# BRIEF
Reproduce the material below line by line, beginning with its first line and ending with the line that contains "plant_frame('process_frame', 'cluttered platform"; leave out pictures.

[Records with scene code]
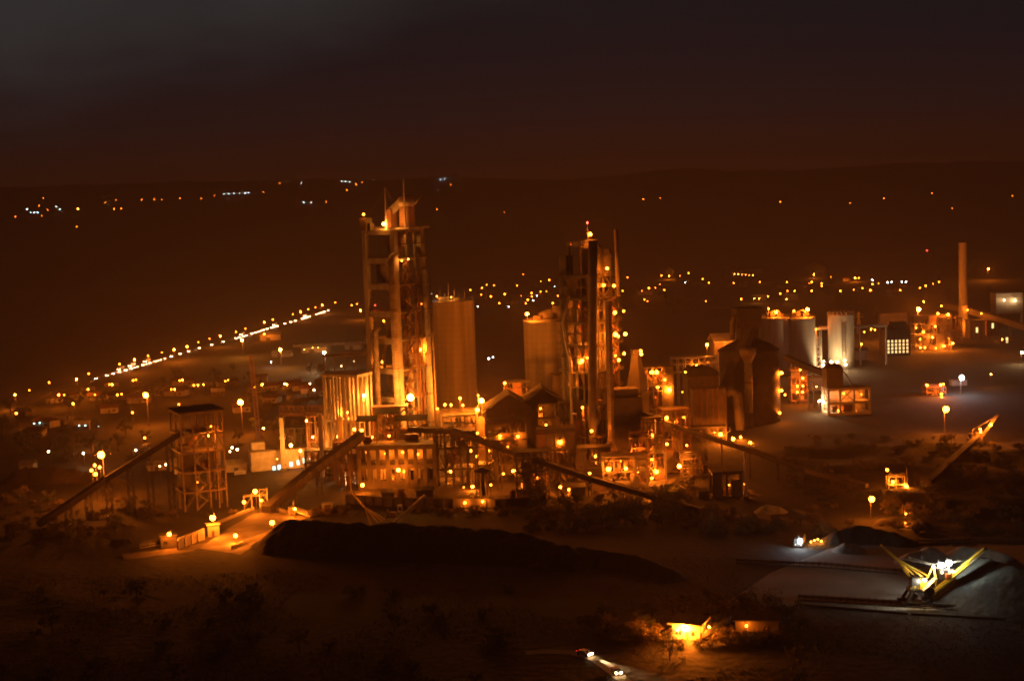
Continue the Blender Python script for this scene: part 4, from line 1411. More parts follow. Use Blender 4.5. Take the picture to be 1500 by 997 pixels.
for u_, v_, cl, n in ((640.7, 598.4, 's', 'leftmost lamp of the row on the brown block'), (651.7, 592.5, 's', 'second lamp of the row on the brown block'), (660.8, 592.8, 's', 'third lamp of the row on the brown block'), (673.8, 583, 's', 'raised lamp of the row on the brown block'),
                      (678, 593.2, 's', 'lamp right of the raised one on the brown block'), (700.5, 579, 's', 'lamp just above the star-bright one between silo and mill sheds'), (705.3, 586.5, 'l', 'star-bright lamp between the tall silo and the mill sheds'), (699.2, 600, 'm', 'lamp just below the star-bright one beside the mill sheds'),
                      (727.7, 580, 's', 'lamp at the left eave of the mill sheds'), (739.3, 560.7, 's', 'lamp on the cluttered platform above the mill sheds')):
    lamp(at(u_, v_, 650), cl, NA, n, 'post', 3.0 + max(0, (600 - v_)) * .3, power=3.0 if cl == 'l' else .8)
# frame behind the mill sheds carrying that platform
plant_frame('process_frame', 'cluttered platform peeping over the gable-roofed mill sheds', 'steel frame', 739, 600, 675, R(0), 13, 8, zof(745, 675, (640, 600, 580, 560)), 3, 2, STEEL, .4, 41, vessels=3)
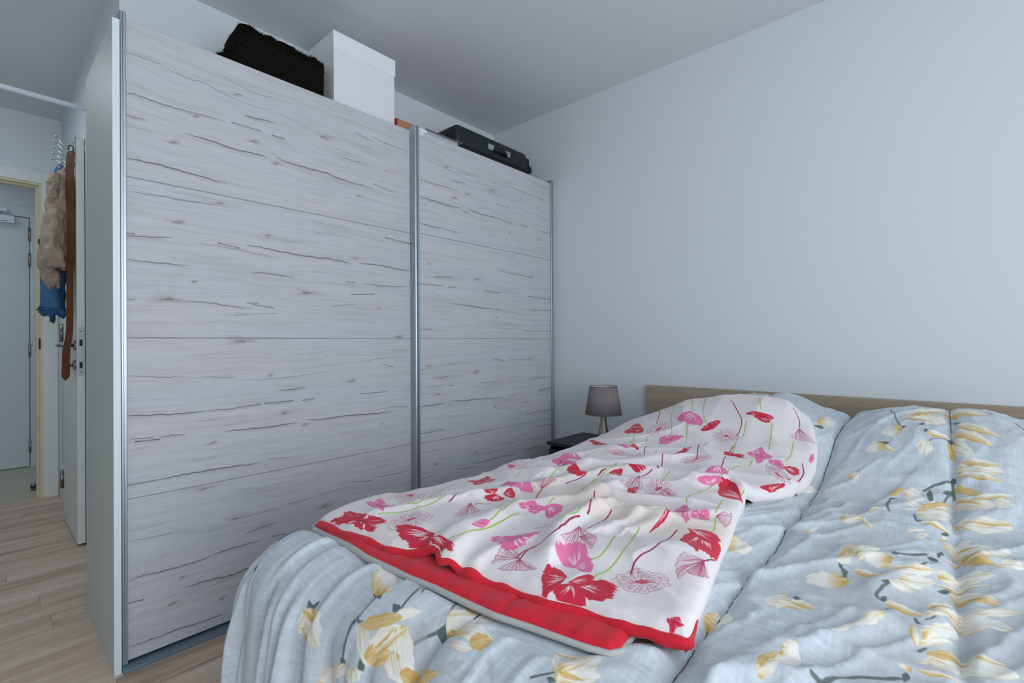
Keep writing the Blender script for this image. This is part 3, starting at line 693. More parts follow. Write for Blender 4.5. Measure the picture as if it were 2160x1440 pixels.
CRACKS = [
 ('L',0.8,[(0.315,1.838),(0.36,1.84),(0.429,1.836),(0.502,1.838),(0.608,1.843)]),
 ('L',0.7,[(0.627,1.845),(0.73,1.846)]),
 ('L',0.7,[(0.315,1.767),(0.342,1.766),(0.371,1.767)]),
 ('L',0.9,[(0.67,1.89),(0.695,1.888),(0.782,1.899)]),
 ('L',1,[(0.477,1.759),(0.563,1.758),(0.631,1.751),(0.704,1.754),(0.75,1.755)]),
 ('L',1,[(0.782,1.764),(0.836,1.755),(0.922,1.753),(0.983,1.754),(1.079,1.745),(1.219,1.74)]),
 ('L',1,[(0.314,1.626),(0.397,1.63),(0.493,1.624),(0.607,1.615)]),
 ('L',0.5,[(0.314,1.521),(0.416,1.526),(0.562,1.529)]),
 ('L',0.8,[(0.771,1.845),(0.817,1.845)]),
 ('L',0.5,[(1.047,1.844),(1.114,1.841),(1.198,1.842)]),
 ('L',0.4,[(0.41,1.963),(0.457,1.957),(0.503,1.953),(0.537,1.957),(0.656,1.934),(0.766,1.942)]),
 ('L',0.4,[(1.128,1.974),(1.206,1.957)]),
 ('L',0.5,[(1.206,1.98),(1.296,1.969),(1.416,1.967)]),
 ('L',0.5,[(1.219,1.764),(1.326,1.75)]),
 ('L',0.35,[(0.315,1.968),(0.41,1.968)]),
 ('L',0.3,[(0.6,2.003),(0.705,1.987),(0.799,1.995)]),
 ('L',-0.5,[(0.544,2.088)]),
 ('L',-0.4,[(0.646,1.955)]),
 ('L',-0.5,[(0.448,1.718)]),
 ('L',-0.5,[(0.704,1.799)]),
 ('L',-0.7,[(0.984,1.905)]),
 ('L',-0.5,[(0.787,1.739)]),
 ('L',-0.4,[(0.584,1.538)]),
 ('L',-0.3,[(1.144,1.692)]),
 ('L',-0.3,[(0.511,1.828)]),
 ('L',0.7,[(0.313,1.387),(0.34,1.388)]),
 ('L',0.8,[(0.313,1.378),(0.38,1.384),(0.44,1.391)]),
 ('L',0.8,[(0.312,1.302),(0.4,1.301),(0.488,1.302)]),
 ('L',0.7,[(0.58,1.395),(0.652,1.385)]),
 ('L',0.4,[(0.517,1.386),(0.58,1.383),(0.652,1.38),(0.718,1.373),(0.788,1.371)]),
 ('L',1,[(0.675,1.402),(0.718,1.4),(0.799,1.394),(0.886,1.39),(0.998,1.39),(1.064,1.387),(1.105,1.381)]),
 ('L',1,[(1.141,1.388),(1.245,1.392),(1.323,1.387),(1.42,1.384)]),
 ('L',0.8,[(0.692,1.301),(0.771,1.301),(0.856,1.297)]),
 ('L',0.8,[(1.28,1.526),(1.42,1.518)]),
 ('L',0.7,[(1.08,1.3),(1.122,1.3)]),
 ('L',0.7,[(1.165,1.3),(1.26,1.298),(1.419,1.306)]),
 ('L',0.6,[(1.104,1.246),(1.221,1.256)]),
 ('L',0.6,[(0.431,1.181),(0.469,1.18)]),
 ('L',0.6,[(0.44,1.173),(0.538,1.178),(0.608,1.169),(0.692,1.162)]),
 ('L',0.6,[(0.677,1.183),(0.718,1.184)]),
 ('L',0.6,[(0.697,1.178),(0.776,1.169)]),
 ('L',0.35,[(0.632,1.137),(0.787,1.149)]),
 ('L',0.4,[(0.314,1.175),(0.338,1.174)]),
 ('L',0.8,[(0.792,0.844),(0.842,0.847),(0.901,0.852)]),
 ('L',0.45,[(0.313,0.93),(0.399,0.92),(0.494,0.916)]),
 ('L',0.4,[(0.524,0.917),(0.597,0.907),(0.641,0.908)]),
 ('L',0.35,[(0.641,0.895),(0.77,0.892),(0.884,0.9),(0.995,0.91)]),
 ('L',0.7,[(0.64,0.794),(0.724,0.798)]),
 ('L',0.8,[(0.737,0.801),(0.848,0.8)]),
 ('L',0.7,[(0.886,0.799),(0.932,0.8)]),
 ('L',0.6,[(1.145,0.804),(1.288,0.8)]),
 ('L',0.35,[(1.146,0.948),(1.258,0.958),(1.404,0.965)]),
 ('L',0.5,[(1.265,0.93),(1.321,0.916)]),
 ('L',0.4,[(1.01,1.188),(1.118,1.203)]),
 ('L',0.35,[(0.445,1.523),(0.572,1.53)]),
 ('L',-0.5,[(0.461,1.448)]),
 ('L',-0.4,[(0.753,1.451)]),
 ('L',-0.3,[(0.509,1.25)]),
 ('L',-0.9,[(0.428,1.181)]),
 ('L',-0.8,[(0.906,1.239)]),
 ('L',-0.3,[(1.245,1.192)]),
 ('L',-0.9,[(0.656,1.042)]),
 ('L',-0.3,[(0.759,0.907)]),
 ('L',-0.6,[(1.103,0.863)]),
 ('L',-0.6,[(1.35,1.059)]),
 ('L',-0.4,[(1.126,1.409)]),
 ('L',0.9,[(0.314,0.8),(0.387,0.796),(0.462,0.791),(0.542,0.792)]),
 ('L',0.7,[(0.542,0.792),(0.628,0.793),(0.721,0.799)]),
 ('L',1,[(0.595,0.713),(0.666,0.71),(0.751,0.706),(0.804,0.709),(0.865,0.711)]),
 ('L',1,[(0.897,0.719),(0.978,0.711),(1.081,0.712),(1.221,0.706),(1.308,0.704)]),
 ('L',0.8,[(0.34,0.713),(0.404,0.714)]),
 ('L',0.8,[(0.404,0.718),(0.437,0.721),(0.478,0.719)]),
 ('L',0.5,[(0.331,0.723),(0.387,0.723)]),
 ('L',0.6,[(0.313,0.578),(0.39,0.579)]),
 ('L',1,[(0.39,0.579),(0.473,0.581),(0.559,0.58),(0.641,0.578),(0.725,0.573)]),
 ('L',0.35,[(0.751,0.582),(0.831,0.574)]),
 ('L',0.4,[(0.318,0.397),(0.413,0.391),(0.497,0.385)]),
 ('L',0.7,[(0.664,0.321),(0.724,0.326),(0.776,0.331)]),
 ('L',0.7,[(0.765,0.278),(0.811,0.276)]),
 ('L',0.9,[(0.316,0.272),(0.363,0.275),(0.424,0.27),(0.514,0.269),(0.557,0.274)]),
 ('L',0.8,[(0.557,0.274),(0.617,0.28),(0.719,0.277)]),
 ('L',1,[(0.468,0.192),(0.548,0.19),(0.621,0.181),(0.673,0.186),(0.739,0.188)]),
 ('L',0.6,[(0.775,0.196),(0.808,0.191)]),
 ('L',0.5,[(1.198,0.416),(1.31,0.406),(1.415,0.408)]),
 ('L',0.5,[(1.107,0.414),(1.205,0.399)]),
 ('L',0.4,[(0.83,0.388),(0.904,0.392)]),
 ('L',0.3,[(0.626,0.383),(0.776,0.385)]),
 ('L',0.4,[(1.251,0.725),(1.368,0.723),(1.417,0.708)]),
 ('L',-0.6,[(0.534,0.519)]),
 ('L',-0.5,[(0.633,0.386)]),
 ('L',-0.8,[(0.977,0.342)]),
 ('L',-0.4,[(0.559,0.674)]),
 ('L',-0.5,[(0.815,0.755)]),
 ('L',-0.4,[(0.897,0.698)]),
 ('L',-0.3,[(1.254,0.654)]),
 ('L',0.9,[(0.319,0.061),(0.356,0.057),(0.418,0.057),(0.46,0.057),(0.518,0.052),(0.571,0.051),(0.602,0.05)]),
 ('L',0.6,[(0.321,0.2),(0.36,0.198)]),
 ('L',-0.4,[(0.442,0.152)]),
 ('L',-0.3,[(0.47,0.231)]),
 ('L',-0.3,[(0.591,0.11)]),
 ('R',0.9,[(1.445,1.754),(1.544,1.749),(1.63,1.746),(1.731,1.749)]),
 ('R',1,[(1.77,1.755),(1.89,1.747),(2.018,1.749),(2.168,1.735)]),
 ('R',0.9,[(1.445,1.622),(1.509,1.618),(1.603,1.618)]),
 ('R',0.5,[(1.603,1.618),(1.712,1.614)]),
 ('R',0.7,[(1.446,1.835),(1.57,1.836),(1.709,1.84)]),
 ('R',0.7,[(1.658,1.882),(1.695,1.885),(1.766,1.894)]),
 ('R',0.7,[(1.761,1.837),(1.795,1.838)]),
 ('R',0.5,[(2.002,1.833),(2.121,1.831)]),
 ('R',0.5,[(2.088,1.957),(2.256,1.952),(2.419,1.949)]),
 ('R',0.4,[(1.454,1.954),(1.659,1.933),(1.87,1.949)]),
 ('R',0.6,[(2.217,1.746),(2.279,1.741)]),
 ('R',0.4,[(2.411,1.827),(2.522,1.829)]),
 ('R',0.7,[(1.55,1.366),(1.664,1.374)]),
 ('R',0.6,[(1.443,1.32),(1.601,1.324)]),
 ('R',0.7,[(1.907,1.321),(2.026,1.319)]),
 ('R',0.6,[(1.999,1.449),(2.178,1.44),(2.309,1.437)]),
 ('R',0.6,[(2.276,1.317),(2.518,1.31)]),
 ('R',0.5,[(1.637,1.32),(1.691,1.322)]),
 ('R',0.5,[(2.424,1.741),(2.522,1.744)]),
 ('R',-0.6,[(1.965,1.901)]),
 ('R',-0.4,[(1.632,1.946)]),
 ('R',-0.5,[(1.685,1.794)]),
 ('R',-0.5,[(1.765,1.736)]),
 ('R',-0.4,[(2.114,1.686)]),
 ('R',-0.4,[(2.39,1.684)]),
 ('R',-0.6,[(1.846,1.382)]),
 ('R',-0.4,[(1.517,1.429)]),
 ('R',-0.5,[(2.426,1.95)]),
 ('R',-0.5,[(2.309,1.437)]),
 ('R',-0.4,[(1.533,2.083)]),
 ('R',0.9,[(1.663,1.235),(1.802,1.23),(1.92,1.223),(2.069,1.22)]),
 ('R',0.6,[(2.312,1.231),(2.526,1.241)]),
 ('R',0.5,[(1.443,1.099),(1.525,1.099)]),
 ('R',0.5,[(2.231,1.102),(2.525,1.1)]),
 ('R',0.7,[(1.532,0.85),(1.586,0.851),(1.642,0.858)]),
 ('R',0.7,[(2.275,0.806),(2.434,0.807),(2.522,0.797)]),
 ('R',0.8,[(2.383,0.723),(2.522,0.732)]),
 ('R',0.9,[(1.441,0.716),(1.514,0.717),(1.613,0.719)]),
 ('R',1,[(1.641,0.726),(1.738,0.719),(1.83,0.718),(2.054,0.709)]),
 ('R',0.6,[(2.096,0.72),(2.176,0.713)]),
 ('R',0.5,[(1.873,0.804),(2.007,0.805)]),
 ('R',0.7,[(2.253,0.587),(2.52,0.592)]),
 ('R',0.6,[(2.34,0.497),(2.519,0.491)]),
 ('R',0.6,[(1.445,0.583),(1.603,0.582)]),
 ('R',0.4,[(1.488,0.807),(1.595,0.807)]),
 ('R',0.6,[(1.632,0.808),(1.67,0.807)]),
 ('R',0.6,[(1.974,0.936),(2.055,0.924)]),
 ('R',0.4,[(2.103,0.928),(2.296,0.925)]),
 ('R',0.3,[(1.446,0.897),(1.769,0.927)]),
 ('R',-0.7,[(1.836,0.867)]),
 ('R',-0.5,[(2.296,0.927)]),
 ('R',-0.4,[(1.508,0.913)]),
 ('R',-0.5,[(1.563,0.765)]),
 ('R',-0.4,[(1.983,0.662)]),
 ('R',-0.3,[(2.267,0.664)]),
 ('R',-0.3,[(1.998,1.172)]),
 ('R',-0.3,[(1.641,0.706)]),
 ('R',0.8,[(1.781,0.371),(1.915,0.364),(2.026,0.366),(2.17,0.356)]),
 ('R',0.7,[(2.224,0.365),(2.326,0.369),(2.465,0.362)]),
 ('R',0.4,[(1.439,0.354),(1.529,0.363)]),
 ('R',0.4,[(1.44,0.486),(1.574,0.485)]),
 ('R',0.5,[(1.691,0.36),(1.824,0.347)]),
 ('R',-0.4,[(1.551,0.415)]),
 ('R',-0.4,[(1.832,0.422)]),
]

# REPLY
Continue the Blender Python script for this scene: part 4, from line 1411. More parts follow. Use Blender 4.5. Take the picture to be 1500 by 997 pixels.
for u_, v_, cl, n in ((640.7, 598.4, 's', 'leftmost lamp of the row on the brown block'), (651.7, 592.5, 's', 'second lamp of the row on the brown block'), (660.8, 592.8, 's', 'third lamp of the row on the brown block'), (673.8, 583, 's', 'raised lamp of the row on the brown block'),
                      (678, 593.2, 's', 'lamp right of the raised one on the brown block'), (700.5, 579, 's', 'lamp just above the star-bright one between silo and mill sheds'), (705.3, 586.5, 'l', 'star-bright lamp between the tall silo and the mill sheds'), (699.2, 600, 'm', 'lamp just below the star-bright one beside the mill sheds'),
                      (727.7, 580, 's', 'lamp at the left eave of the mill sheds'), (739.3, 560.7, 's', 'lamp on the cluttered platform above the mill sheds')):
    lamp(at(u_, v_, 650), cl, NA, n, 'post', 3.0 + max(0, (600 - v_)) * .3, power=3.0 if cl == 'l' else .8)
# frame behind the mill sheds carrying that platform
plant_frame('process_frame', 'cluttered platform peeping over the gable-roofed mill sheds', 'steel frame', 739, 600, 675, R(0), 13, 8, zof(745, 675, (640, 600, 580, 560)), 3, 2, STEEL, .4, 41, vessels=3)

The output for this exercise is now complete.